E così, la delusione – per ogni persona incline a coltivare degli ideali – è lo stato d’animo doloroso che accompagna la presa d’atto del divario tra ciò che si credeva o si sperava e la realtà. Realtà che, col suo peso, in un sol colpo e in maniera inattesa, fa naufragare sogni e speranze. Destabilizzando il nostro equilibrio e lasciando segni vistosi, non necessariamente fisici, sul volto della persona delusa. Frutto e presa d’atto della distanza tra la realtà e le nostre attese, la delusione ci costringe a fare i conti con la qualità delle nostre attese e col livello di realizzabilità di esse. Se però le prestiamo attenzione, la delusione ci educa a una gestione razionale e non esclusivamente emozionale delle nostre aspettative. E ci aiuta a capire che gli ideali non messi alla prova del reale costituiscono terreno fertile sul quale le delusioni crescono e si moltiplicano.

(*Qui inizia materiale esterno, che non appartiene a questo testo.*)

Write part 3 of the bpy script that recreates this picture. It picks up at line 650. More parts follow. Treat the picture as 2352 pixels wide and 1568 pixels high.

Dopo aver rimosso la tempesta di emozioni negative che accompagnano la delusione, a tutti è data la possibilità di tornare a vivere, desiderare e progettare. A patto che tra la delusione e la ripresa avvenga qualcosa di significativo, che rimetta in moto la speranza e la fiducia nella vita e negli altri. A volte basta un incontro. Basta il sentirsi ascoltati ed accolti nella propria delusione. Com’è capitato ai due discepoli di Emmaus, di cui parla il Vangelo di Luca (24, 13-35). Il loro incontro con Gesù il Risorto ha ispirato i più grandi artisti dell’età rinascimentale e barocca: Tiziano, Tintoretto, Caravaggio, Rubens. Anche Rembrandt ha più volte dipinto l’apparizione del Signore ai discepoli di Emmaus, nella casa di questi ultimi. Una vera e propria sfida per rappresentare, oltre al significato squisitamente religioso, la forza di un incontro capace di riaprire gli occhi, far ardere il cuore di entusiasmo, e rimettere in cammino. Ma solo dopo che Gesù ha ascoltato e accompagnato con delicatezza la delusione e la tristezza dei due, che avevano confessato – parole loro – “… noi speravamo che fosse lui”.
La luce che illumina gran parte del piccolo pannello di legno dipinto dal ventiduenne Rembrandt fa venire in mente quanto ha lasciato scritto Teresa d’Avila: «Ogni nostra oscurità trascina sempre con sé una gemma di luce».